AT&T is buying Time Warner, owner of the Warner Bros. movie studio as well as HBO and CNN, for $85.4 billion in a deal that could shake up the media landscape.

The merger combines a telecom giant that owns a leading cellphone business, DirecTV and internet service with the company behind some of the world's most popular entertainment. It's the latest tie-up between the owners of digital distribution networks — think cable and phone companies — and entertainment and news providers, one aimed at shoring up businesses upended by the internet.

The deal would make Time Warner the target of the two largest media-company acquisitions on record, according to Dealogic. The highest was AOL's disastrous $94 billion acquisition of Time Warner at the end of the dot-com boom.

Shares of Time Warner soared more than 8% Friday to $89.67 after reports surfaced it was in advanced talks to be acquired by AT&T, which owns DirecTV and provides wireless and Internet services. AT&T shares fell 3% to $37.52.

Consumers are rapidly flocking to digital media and increasingly ditching their traditional cable and satellite TV offerings. In response, telecommunications service providers are eager to diversify their revenue sources beyond just providing their "pipes" for distributing media content.

In July, Verizon, which offers cable TV, wireless and Internet services, agreed to pay $4.8 billion to buy Yahoo's core businesses, including Yahoo Sports and Yahoo Finance. Last year, Verizon also paid $4.4 billion to buy AOL.

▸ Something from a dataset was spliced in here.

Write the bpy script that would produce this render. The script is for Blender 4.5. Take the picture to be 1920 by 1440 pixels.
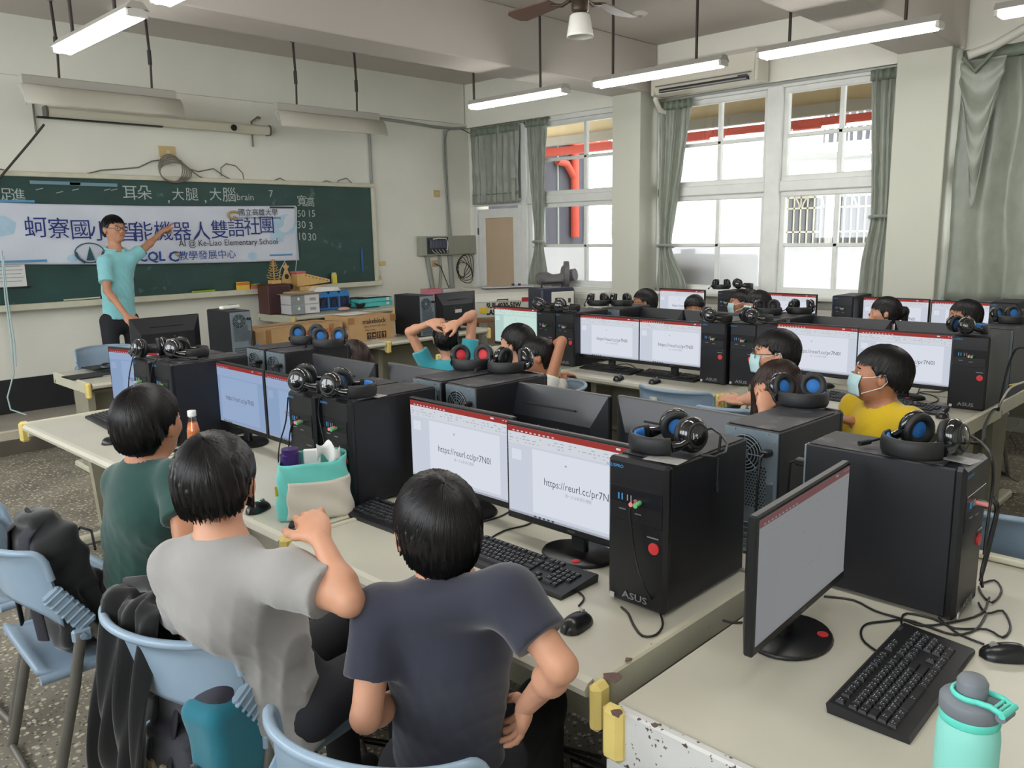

AT&T has been moving more slowly to broaden its media content portfolio. Last year, it paid about $49 billion to buy satellite TV service provider DirecTV, a deal that expanded its pay-TV market reach nationwide. With more customers subscribing to its Internet, wireless and TV offerings, AT&T now plans to focus on buying more media and entertainment companies, Bloomberg reported.

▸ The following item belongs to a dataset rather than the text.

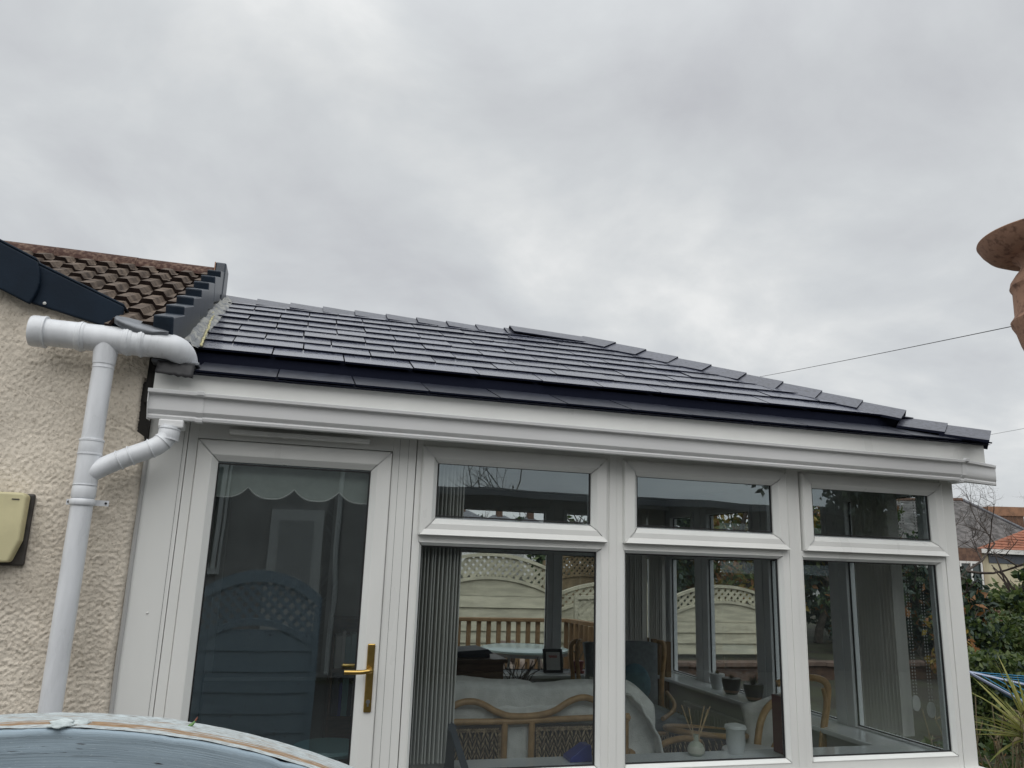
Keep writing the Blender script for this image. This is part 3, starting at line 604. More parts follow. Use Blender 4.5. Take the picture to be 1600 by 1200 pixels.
for row in range(9):
    s0 = row*TG - (0.022 if row == 0 else 0)
    off = [0.0, 0.55, 0.1, 0.5, 0.92, 0.38, 0.84, 0.3, 0.72][row]*TW
    xl = -0.47 - 0.011*row - (0.0 if row else 0)
    x = xl - off
    while x < HX-LIPY:
        hipx = lambda p, s0=s0, x=x: (x+p[0]) + (LIPY+(s0+p[1])*cos(PITCH)) - HX - 0.012
        lef = lambda p, x=x: xl - (x+p[0])
        ok = all(hipx(p) <= 0 and lef(p) <= 0 for p in full)
        if ok: me = FULL
        else:
            poly = clip_poly(clip_poly(full, hipx), lef)
            if len(poly) < 3: x += TW; continue
            a = abs(sum(poly[i][0]*poly[(i+1) % len(poly)][1]-poly[(i+1) % len(poly)][0]*poly[i][1] for i in range(len(poly))))/2
            if a < 0.002: x += TW; continue
            me = tile_mesh(poly, TT, 0.0105)
        o = link('tile', me, roof)
        o.location = up_pt(x, s0 + random.uniform(-0.004, 0.004), random.uniform(-0.001, 0.003)) - rw
        o.rotation_euler = (PITCH + random.uniform(-0.004, 0.004), random.uniform(-0.004, 0.004), random.uniform(-0.005, 0.005))
        x += TW
# lip board under the first course
lipb = MB(); lipb.box(-0.47, HX-LIPY-0.002, LIPY-0.004, LIPY+0.02, 2.280, 2.386); lipb.box(HX-LIPY-0.026, HX-LIPY-0.002, LIPY+0.02, 2*RY-LIPY, 2.280, 2.386)
lipb.build('lip_board', 'slate_shade', con)
# eave course
EP = math.atan(es); x = -0.43
efull = [(0.003, 0), (TW-0.003, 0), (TW-0.003, 0.30), (0.003, 0.30)]
emats = ['eave_tile', 'slate_shade']
def eave_mesh(poly):
    m = MB(); n = len(poly); t = 0.012
    vs = []; 
    vs = [(p[0], p[1], t if p[1] > 0.004 else t-0.004) for p in poly]+[(p[0], p[1], 0) for p in poly]
    m.add(vs, [tuple(range(n))]); m.cur = 1; m.add(vs, [tuple(range(2*n-1, n-1, -1))]+[(i, n+i, n+(i+1) % n, (i+1) % n) for i in range(n)])
    return m.mesh('eave_tile', emats)
EM = eave_mesh(efull); k = 0
while x < 3.72:
    hipx = lambda p, x=x: (x+p[0]) + (EY+p[1]*cos(EP)) - HX
    me = EM
    if any(hipx(p) > 0 for p in efull):
        poly = clip_poly(efull, hipx)
        if len(poly) < 3: break
        me = eave_mesh(poly)
    o = link('eave_tile', me, roof); o.location = Vector((x, EY, EZ+random.uniform(-0.001, 0.002))) - rw; o.rotation_euler = (EP+random.uniform(-0.006, 0.006), 0, random.uniform(-0.004, 0.004)); x += TW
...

Time Warner's assets, particularly HBO, sports programming and Warner Bros., are highly prized by other media companies. In July, 2014, 21st Century Fox, controlled by billionaire mogul Rupert Murdoch, offered to pay about $80 billion for Time Warner, or $84 a share in cash and stock. If completed, it would have been at the time the largest media merger since the disastrous AOL purchase of Time Warner for $162 billion in 2000.

A month later, Murdoch withdrew the offer after Time Warner Chairman and CEO Jeff Bewkes said his company was worth more and rejected it.

Time Warner once operated a cable TV service unit, but spun it off in 2009 to focus on media content businesses. Time Warner Cable, the spun-off business, was acquired by Charter Communications last year for $56 billion.